(What is expected): Set each entry down verbatim, omitting images.

++++++++++++++++++++

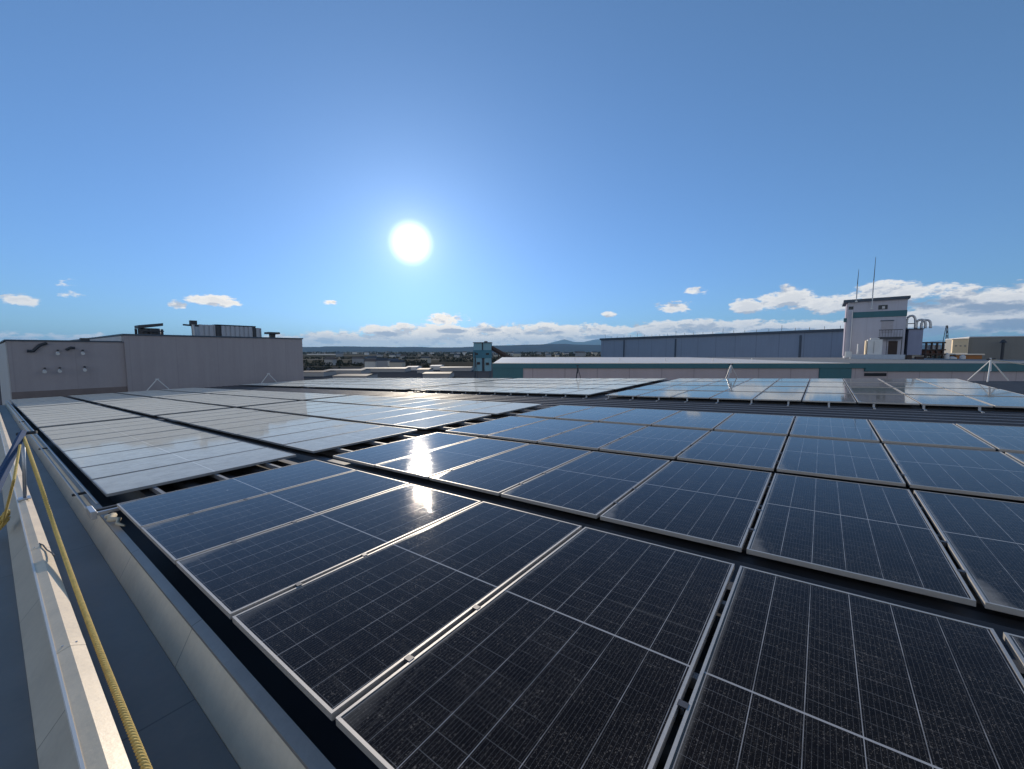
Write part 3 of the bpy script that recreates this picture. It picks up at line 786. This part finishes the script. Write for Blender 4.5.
an = rect(tb, 907.6, 329.2, 924.5, 355, 1.0, 8).build('annex', pmat('blue_annex_siding', (.27, .30, .42), .65, 0, .1, .4, 0, .1), t)
rect(tb, 906.6, 328.3, 925.3, 329.1, .8, 8.2).build('annex_roof', DKBLUE, an)
pb = Block(W(907.6, 351, D2).xy, W(924.5, 351, D2 - .5).xy)
pz = an and tb.hit(915, 328.3, 1)[1]
pipe = thing('rooftop_ducts', 'bent pale ducts on the annex roof at right of the tower', 'duct', tb.M @ Matrix.Translation((tb.hit(907, 330, 1)[0], 2, pz)))
for i, (x_, hgt) in enumerate(((.5, 2.4), (1.9, 1.6), (2.6, 1.5))):
    MB().tube(smooth_path([Vector((x_ - .5, 0, .0)), Vector((x_ - .5, 0, hgt * .7)), Vector((x_ - .2, 0, hgt)), Vector((x_ + .4, 0, hgt)), Vector((x_ + .7, 0, hgt * .65)), Vector((x_ + .75, 0, 0))], 5), .2, 8).build('duct', STEEL, pipe, None, 0, True)
MB().box((-.3, -.1, .9), (1.4, .1, 1.05)).build('brace', DARKSTEEL, pipe)
for px, yt, yb, lab in ((858.5, 269.5, 302, 'shorter whip antenna on left part of the tower roof'), (875.5, 257, 309, 'taller whip antenna at middle of the tower roof')):
    x_, zt_ = tb.hit(px, yt, -.6); _, zb_ = tb.hit(px, yb, -.6)
    t2 = thing('whip_antenna', lab, 'antenna', tb.M @ Matrix.Translation((x_, -.6, zb_)), 'antennas on the tower')
    h = zt_ - zb_
    MB().tube([(0, 0, 0), (0, 0, h * .55)], .10, 6).build('mast', STEEL, t2); MB().tube([(0, 0, h * .55), (.05, 0, h)], [.075, .035], 6).build('whip', DARKSTEEL, t2)
    MB().box((-.2, -.1, 0), (.2, .595 if False else .09, .25)).build('bracket', STEEL, t2)
# plant at the tower's foot
pf = Block(*grid_wall(848, 908, D2 - 5))
zr_l = zr
o = rect(pf, 850, 354.6, 905, 364.5, 0, 3).build('plant_plinth', pmat('blue_white_plinth', (.50, .55, .62), .6)); o.matrix_world = pf.M
tag(o, 'low pale plinth wall at the foot of the tower', 'plinth')
t2 = thing('air_handling_unit', 'white boxy air unit standing in front of the tower', 'air unit', pf.M)
rect(pf, 867, 339.5, 883, 354.5, .3, 2.8).build('casing', WHITE, t2)
rect(pf, 865, 340.5, 866.9, 354.5, .4, 2.6).build('end_panel', TAN, t2)
rect(pf, 871, 337.9, 880, 339.4, .8, 2.4).build('top_hood', STEEL, t2)
rect(pf, 873.5, 341, 874.2, 353.5, .22, .29).build('panel_joint', GREYM, t2)
for (x0, y0, x1, y1, mt, lab, nm) in ((857, 344, 859, 354.5, WHITE, 'thin white vent stack left of the air unit', 'vent_stack'), (845, 351.5, 852, 357.5, WHITE, 'white curb block at left foot of the tower', 'curb_block'), (905.8, 355, 912, 364, BROWN, 'dark slatted box right of the pale plinth', 'slatted_box'), (915, 356.5, 924, 364, BROWN, 'second dark slatted box right of the pale plinth', 'slatted_box')):
    q = rect(pf, x0, y0, x1, y1, -.2, 1.2).build(nm, mt); q.matrix_world = pf.M; tag(q, lab, 'plant')
    bmv = bmesh.new(); bmv.from_mesh(q.data); bmesh.ops.bevel(bmv, geom=list(bmv.edges), offset=.06, segments=2, affect='EDGES'); bmv.to_mesh(q.data); bmv.free()

# ---- right background: tan and grey halls, tanks, pipe rack, mast
rb = Block(*grid_wall(951, 1150, 108))
t = thing('tan_grey_hall', 'long grey hall with sunlit tan end block at right picture edge', 'building', rb.M)
rect(rb, 951, 339.5, 967.5, 353, -1, .4).build('end_block', TAN, t)
xa, _ = rb.hit(967.7, 353); _, z_a = rb.hit(1000, 337.2)
MB().box((xa, 0, 0), (rb.L, 26, z_a)).build('wall', GREYM, t)
MB().box((xa, -.2, z_a + .003), (rb.L, 26, z_a + .25)).build('roof_edge', WALLL, t)
for px in (955, 959.5, 964): rect(rb, px - 1, 345.2, px + 1, 346.6, -1.06, -1.003).build('window', pmat('tan_window', (.35, .31, .26), .4), t)
rect(rb, 951, 339.0, 967.6, 339.45, -1.1, .5).build('coping', TAN, t)
tk = Block(W(946, 351, 92).xy, W(1200, 351, 86).xy)
for i, (p0, p1, y0, y1) in enumerate(((946.5, 950, 354, 364), (951.5, 958.5, 357.5, 364), (962.5, 966.5, 356, 364))):
    x0, z1_ = tk.hit(p0, y0); x1_, z0_ = tk.hit(p1, y1); r = (x1_ - x0) / 2
    t2 = thing('storage_tank', ['narrow tall white tank below the tan block', 'wide low white tank below the tan block', 'short white tank at right of the pair below tan block'][i], 'tank', tk.M @ Matrix.Translation(((x0 + x1_) / 2, r, z0_)), 'white tanks')
    MB().tube([(0, 0, 0), (0, 0, z1_ - z0_)], r, 14).build('shell', WHITE, t2, None, 0, False)
    MB().tube([(0, 0, z1_ - z0_ + .002), (0, 0, z1_ - z0_ + .25)], [r * .95, r * .2], 14).build('lid', WALLL, t2)
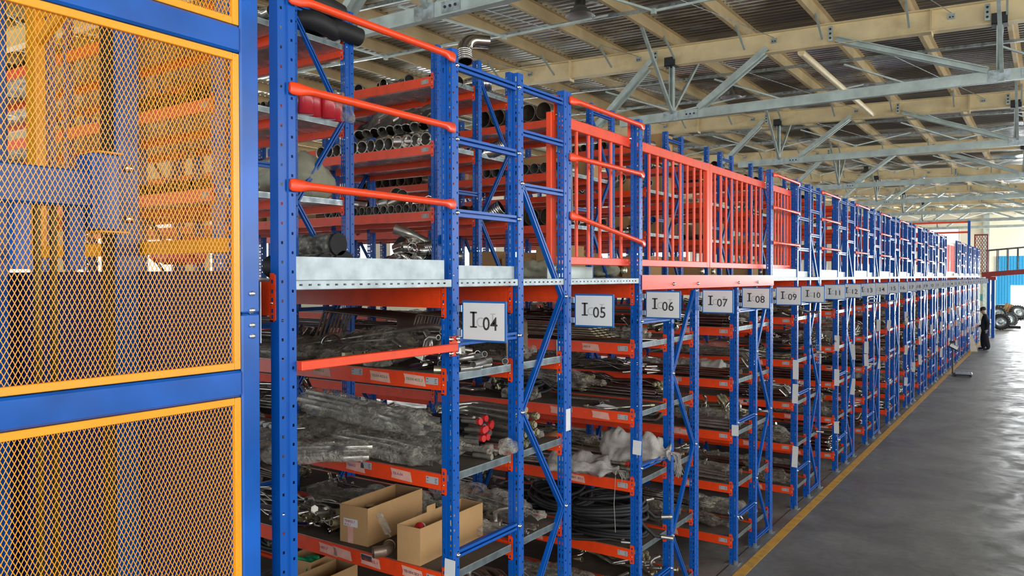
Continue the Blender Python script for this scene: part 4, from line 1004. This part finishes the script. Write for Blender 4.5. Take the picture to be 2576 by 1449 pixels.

++++++++++++++++++++

(Solution for this problem):
Write part 3 of the bpy script that recreates this picture. It picks up at line 786. This part finishes the script. Write for Blender 4.5.
an = rect(tb, 907.6, 329.2, 924.5, 355, 1.0, 8).build('annex', pmat('blue_annex_siding', (.27, .30, .42), .65, 0, .1, .4, 0, .1), t)
rect(tb, 906.6, 328.3, 925.3, 329.1, .8, 8.2).build('annex_roof', DKBLUE, an)
pb = Block(W(907.6, 351, D2).xy, W(924.5, 351, D2 - .5).xy)
pz = an and tb.hit(915, 328.3, 1)[1]
pipe = thing('rooftop_ducts', 'bent pale ducts on the annex roof at right of the tower', 'duct', tb.M @ Matrix.Translation((tb.hit(907, 330, 1)[0], 2, pz)))
for i, (x_, hgt) in enumerate(((.5, 2.4), (1.9, 1.6), (2.6, 1.5))):
    MB().tube(smooth_path([Vector((x_ - .5, 0, .0)), Vector((x_ - .5, 0, hgt * .7)), Vector((x_ - .2, 0, hgt)), Vector((x_ + .4, 0, hgt)), Vector((x_ + .7, 0, hgt * .65)), Vector((x_ + .75, 0, 0))], 5), .2, 8).build('duct', STEEL, pipe, None, 0, True)
MB().box((-.3, -.1, .9), (1.4, .1, 1.05)).build('brace', DARKSTEEL, pipe)
for px, yt, yb, lab in ((858.5, 269.5, 302, 'shorter whip antenna on left part of the tower roof'), (875.5, 257, 309, 'taller whip antenna at middle of the tower roof')):
    x_, zt_ = tb.hit(px, yt, -.6); _, zb_ = tb.hit(px, yb, -.6)
    t2 = thing('whip_antenna', lab, 'antenna', tb.M @ Matrix.Translation((x_, -.6, zb_)), 'antennas on the tower')
    h = zt_ - zb_
    MB().tube([(0, 0, 0), (0, 0, h * .55)], .10, 6).build('mast', STEEL, t2); MB().tube([(0, 0, h * .55), (.05, 0, h)], [.075, .035], 6).build('whip', DARKSTEEL, t2)
    MB().box((-.2, -.1, 0), (.2, .595 if False else .09, .25)).build('bracket', STEEL, t2)
# plant at the tower's foot
pf = Block(*grid_wall(848, 908, D2 - 5))
zr_l = zr
o = rect(pf, 850, 354.6, 905, 364.5, 0, 3).build('plant_plinth', pmat('blue_white_plinth', (.50, .55, .62), .6)); o.matrix_world = pf.M
tag(o, 'low pale plinth wall at the foot of the tower', 'plinth')
t2 = thing('air_handling_unit', 'white boxy air unit standing in front of the tower', 'air unit', pf.M)
rect(pf, 867, 339.5, 883, 354.5, .3, 2.8).build('casing', WHITE, t2)
rect(pf, 865, 340.5, 866.9, 354.5, .4, 2.6).build('end_panel', TAN, t2)
rect(pf, 871, 337.9, 880, 339.4, .8, 2.4).build('top_hood', STEEL, t2)
rect(pf, 873.5, 341, 874.2, 353.5, .22, .29).build('panel_joint', GREYM, t2)
for (x0, y0, x1, y1, mt, lab, nm) in ((857, 344, 859, 354.5, WHITE, 'thin white vent stack left of the air unit', 'vent_stack'), (845, 351.5, 852, 357.5, WHITE, 'white curb block at left foot of the tower', 'curb_block'), (905.8, 355, 912, 364, BROWN, 'dark slatted box right of the pale plinth', 'slatted_box'), (915, 356.5, 924, 364, BROWN, 'second dark slatted box right of the pale plinth', 'slatted_box')):
    q = rect(pf, x0, y0, x1, y1, -.2, 1.2).build(nm, mt); q.matrix_world = pf.M; tag(q, lab, 'plant')
    bmv = bmesh.new(); bmv.from_mesh(q.data); bmesh.ops.bevel(bmv, geom=list(bmv.edges), offset=.06, segments=2, affect='EDGES'); bmv.to_mesh(q.data); bmv.free()

# ---- right background: tan and grey halls, tanks, pipe rack, mast
rb = Block(*grid_wall(951, 1150, 108))
t = thing('tan_grey_hall', 'long grey hall with sunlit tan end block at right picture edge', 'building', rb.M)
rect(rb, 951, 339.5, 967.5, 353, -1, .4).build('end_block', TAN, t)
xa, _ = rb.hit(967.7, 353); _, z_a = rb.hit(1000, 337.2)
MB().box((xa, 0, 0), (rb.L, 26, z_a)).build('wall', GREYM, t)
MB().box((xa, -.2, z_a + .003), (rb.L, 26, z_a + .25)).build('roof_edge', WALLL, t)
for px in (955, 959.5, 964): rect(rb, px - 1, 345.2, px + 1, 346.6, -1.06, -1.003).build('window', pmat('tan_window', (.35, .31, .26), .4), t)
rect(rb, 951, 339.0, 967.6, 339.45, -1.1, .5).build('coping', TAN, t)
tk = Block(W(946, 351, 92).xy, W(1200, 351, 86).xy)
for i, (p0, p1, y0, y1) in enumerate(((946.5, 950, 354, 364), (951.5, 958.5, 357.5, 364), (962.5, 966.5, 356, 364))):
    x0, z1_ = tk.hit(p0, y0); x1_, z0_ = tk.hit(p1, y1); r = (x1_ - x0) / 2
    t2 = thing('storage_tank', ['narrow tall white tank below the tan block', 'wide low white tank below the tan block', 'short white tank at right of the pair below tan block'][i], 'tank', tk.M @ Matrix.Translation(((x0 + x1_) / 2, r, z0_)), 'white tanks')
    MB().tube([(0, 0, 0), (0, 0, z1_ - z0_)], r, 14).build('shell', WHITE, t2, None, 0, False)
    MB().tube([(0, 0, z1_ - z0_ + .002), (0, 0, z1_ - z0_ + .25)], [r * .95, r * .2], 14).build('lid', WALLL, t2)
Continue the Blender Python script for this scene: part 4, from line 1004. This part finishes the script. Write for Blender 4.5. Take the picture to be 2576 by 1449 pixels.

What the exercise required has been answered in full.